The exterior of the Egyptian Museum is beautiful. We couldn't take any photos inside, so here are a few flikr photos, including King Tut's elegant gold mask, from the Egyptian Museum.
The Egyptian Museum is a journey back through 5000 years of history, a vast warehouse of artifacts from ancient times.The building itself is beautiful, rosy, elegant, and finely detailed. We could see it from the windows of our hostel. Large high-ceilinged rooms hold tons upon tons of items excavated from the sands of time by fascinated scientists and archaeologists going back at least to Grecian times and up to the present. Egypt is, obviously, an archaeologist’s dream.
I've never seen so many mummies’ coffins or sarcophaguses in one place anywhere, room after room after room. The designs and colors and decorative paintings are as varied as any artist’s palette and inspiration, and they fascinate. Hiereoglypics, symbols, and images of ancient Egypt. Some look as bright as the day they were painted over 3000 years ago; some are faded into antique pastels, a muted but persistent glory.
The jewelry is beautiful, too, gold, precious stones, and bead work in amazing detail, supreme craftsmanship, and abundant. Bejeweled Egyptian queens must have dazzled their pharoahs.
There was no end to the splendors. I spent two hours in the galleries featuring items from King Tut's tomb, and I didn’t come close to seeing it all. I've never seen so many little carved animals, statuettes, art work, finely crafted furniture, gilded gold chairs with ornate carvings fit for the young king who occupied them. How could a tomb hold so many things? It must have been like the Grand Bazaar of Egypt in a mausoleum: so extravagant a setting for a dead king that could never enjoy his grand furnishings as much as we do today!
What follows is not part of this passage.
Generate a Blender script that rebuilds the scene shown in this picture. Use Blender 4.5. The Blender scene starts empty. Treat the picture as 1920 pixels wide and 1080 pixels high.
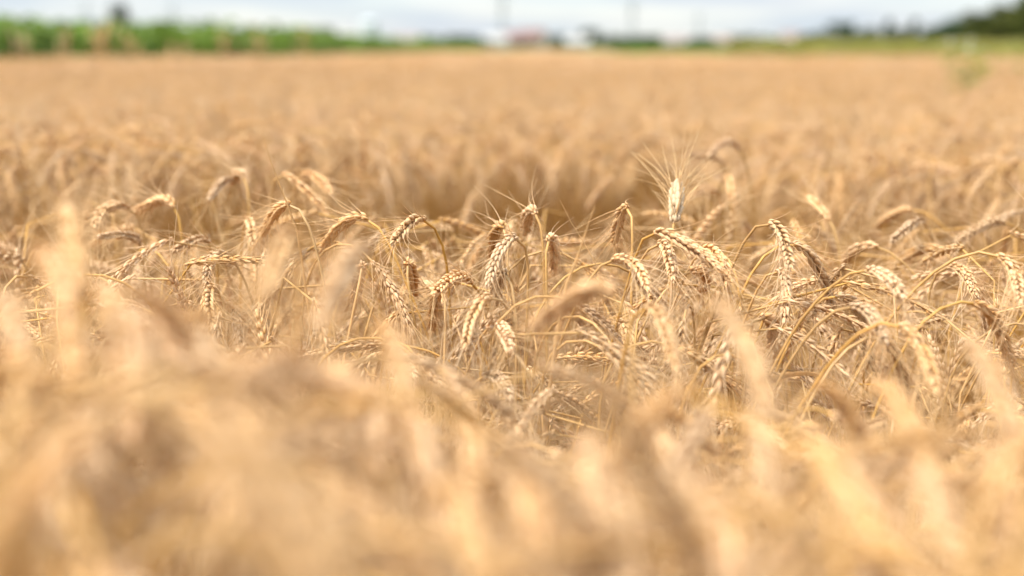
import bpy, math, random
import numpy as np
from mathutils import Vector

R = math.radians
scene = bpy.context.scene
C = scene.collection

# ------------------------------------------------------------------ camera
CAM_H = 1.0
LENS, SENSOR = 50.0, 36.0
FPX = 1920 * LENS / SENSOR
HORIZON = 84.0
PITCH = math.atan((540 - HORIZON) / FPX)
FOCUS = 1.27
cd = bpy.data.cameras.new('camera')
cam = bpy.data.objects.new('camera', cd)
C.objects.link(cam)
cam.location = (0, 0, CAM_H)
cam.rotation_euler = (math.pi / 2 - PITCH, 0, 0)
cd.lens = LENS
cd.sensor_width = SENSOR
cd.clip_start = 0.02
cd.clip_end = 20000
cd.dof.use_dof = True
cd.dof.focus_distance = FOCUS
cd.dof.aperture_fstop = 2.8
cd.dof.aperture_blades = 9
scene.camera = cam

# ------------------------------------------------------------------ light
SUN_EL, SUN_AZ = R(61), R(-118)        # azimuth measured from +Y towards +X
w = bpy.data.worlds.new('World')
scene.world = w
w.use_nodes = True
nt = w.node_tree
nt.nodes.clear()
out = nt.nodes.new('ShaderNodeOutputWorld')
bg = nt.nodes.new('ShaderNodeBackground')
sky = nt.nodes.new('ShaderNodeTexSky')
sky.sky_type = 'NISHITA'
sky.sun_disc = False
sky.sun_elevation = SUN_EL
sky.sun_rotation = SUN_AZ
sky.altitude = 100
sky.dust_density = 0.4
tc = nt.nodes.new('ShaderNodeTexCoord')
mp = nt.nodes.new('ShaderNodeMapping')
mp.inputs['Scale'].default_value = (3.2, 3.2, 26)
mp.inputs['Location'].default_value = (0.7, 0.2, 0.35)
n1 = nt.nodes.new('ShaderNodeTexNoise')
n1.inputs['Scale'].default_value = 1.6
n1.inputs['Detail'].default_value = 5
cr = nt.nodes.new('ShaderNodeValToRGB')
cr.color_ramp.elements[0].position = 0.34
cr.color_ramp.elements[0].color = (0.72, 0.72, 0.72, 1)
cr.color_ramp.elements[1].position = 0.56
cr.color_ramp.elements[1].color = (0.95, 0.95, 0.95, 1)
n2 = nt.nodes.new('ShaderNodeTexNoise')
n2.inputs['Scale'].default_value = 2.7
n2.inputs['Detail'].default_value = 4
cl = nt.nodes.new('ShaderNodeValToRGB')          # cloud radiance, grey underside to bright edge
cl.color_ramp.elements[0].position = 0.3
cl.color_ramp.elements[0].color = (2.5, 2.95, 3.55, 1)
cl.color_ramp.elements[1].position = 0.7
cl.color_ramp.elements[1].color = (3.8, 3.88, 3.95, 1)
mx = nt.nodes.new('ShaderNodeMix')
mx.data_type = 'RGBA'
L = nt.links.new
L(tc.outputs['Generated'], mp.inputs['Vector'])
L(mp.outputs[0], n1.inputs['Vector'])
L(mp.outputs[0], n2.inputs['Vector'])
L(n1.outputs['Fac'], cr.inputs[0])
L(n2.outputs['Fac'], cl.inputs[0])
L(cr.outputs[0], mx.inputs['Factor'])
L(sky.outputs[0], mx.inputs['A'])
# an overcast sky is about three times brighter overhead than at the horizon
sx = nt.nodes.new('ShaderNodeSeparateXYZ')
L(tc.outputs['Generated'], sx.inputs[0])
zm = nt.nodes.new('ShaderNodeMapRange')
zm.inputs['To Min'].default_value = 1.0
zm.inputs['To Max'].default_value = 2.6
L(sx.outputs['Z'], zm.inputs['Value'])
cm = nt.nodes.new('ShaderNodeVectorMath')
cm.operation = 'SCALE'
L(cl.outputs[0], cm.inputs[0])
L(zm.outputs[0], cm.inputs['Scale'])
L(cm.outputs[0], mx.inputs['B'])
L(mx.outputs['Result'], bg.inputs['Color'])
bg.inputs['Strength'].default_value = 0.12
L(bg.outputs[0], out.inputs['Surface'])

sl = bpy.data.lights.new('sun', 'SUN')
sun = bpy.data.objects.new('sun', sl)
C.objects.link(sun)
sl.energy = 4.2
sl.angle = R(13)
sl.color = (1.0, 0.93, 0.82)
to_sun = Vector((math.sin(SUN_AZ) * math.cos(SUN_EL), math.cos(SUN_AZ) * math.cos(SUN_EL), math.sin(SUN_EL)))
sun.rotation_euler = to_sun.to_track_quat('Z', 'Y').to_euler()

scene.view_settings.view_transform = 'Standard'
scene.view_settings.look = 'None'
scene.view_settings.gamma = 1
scene.view_settings.exposure = 0.92
scene.render.engine = 'CYCLES'
scene.cycles.use_denoising = True
scene.cycles.max_bounces = 8
scene.cycles.diffuse_bounces = 5
scene.cycles.transmission_bounces = 5
scene.cycles.glossy_bounces = 2

# ------------------------------------------------------------------ helpers
_sp, _cp = math.sin(PITCH), math.cos(PITCH)


def at(px, py, y):
    """the world point seen at photograph pixel (px, py), y metres ahead of the camera"""
    u, v = (px - 960) / FPX, (540 - py) / FPX
    d = np.array([u, _cp + v * _sp, -_sp + v * _cp])
    return np.array([0, 0, CAM_H]) + d * (y / d[1])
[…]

The Museum sometimes seemed more like a storage area than a museum. I would have liked more information, more explanation of what I was seeing. Perhaps some information sheets or brochures at the entrances to the various exhibits. I think there's been some improvement in how the items are displayed and the Museum continues to refine its exhibits.
One thing the Museum has mastered: it has a fantastic gift shop. It was nice to come upon it at the end of the visit, along with a nice café and a good cup of coffee. I bought lots of little gifts for family and friends, delighted that every item in the shop had a price tag. That alone warranted a grand shopping spree.
When we started out in the morning Jud and I thought we'd make it to the Coptic museum this day, too, but after several hours we hadn't even begun to cover the Egyptian Museum. Jud stayed to sketch, and I went back to the hostel to reflect and write.
An overwhelming melange of images came to my mind as I stopped to think about how to describe the experience. Sometimes words fail me. Then again, Jud and I both went through the same museum and saw most of the same things, and yet when we talked about it at dinner (at a great Egyptian restaurant) his experience and mine were very different.
Travel adventures are, in this sense, subjective and personal. They are memories made by what you see, and how what you saw made you feel. Memories mixed with emotions, reality with imagination, experience with dreams. The Egyptian Museum encompasses all of these, a magic carpet ride back in time to the kingdoms of the great pharoahs of Egypt.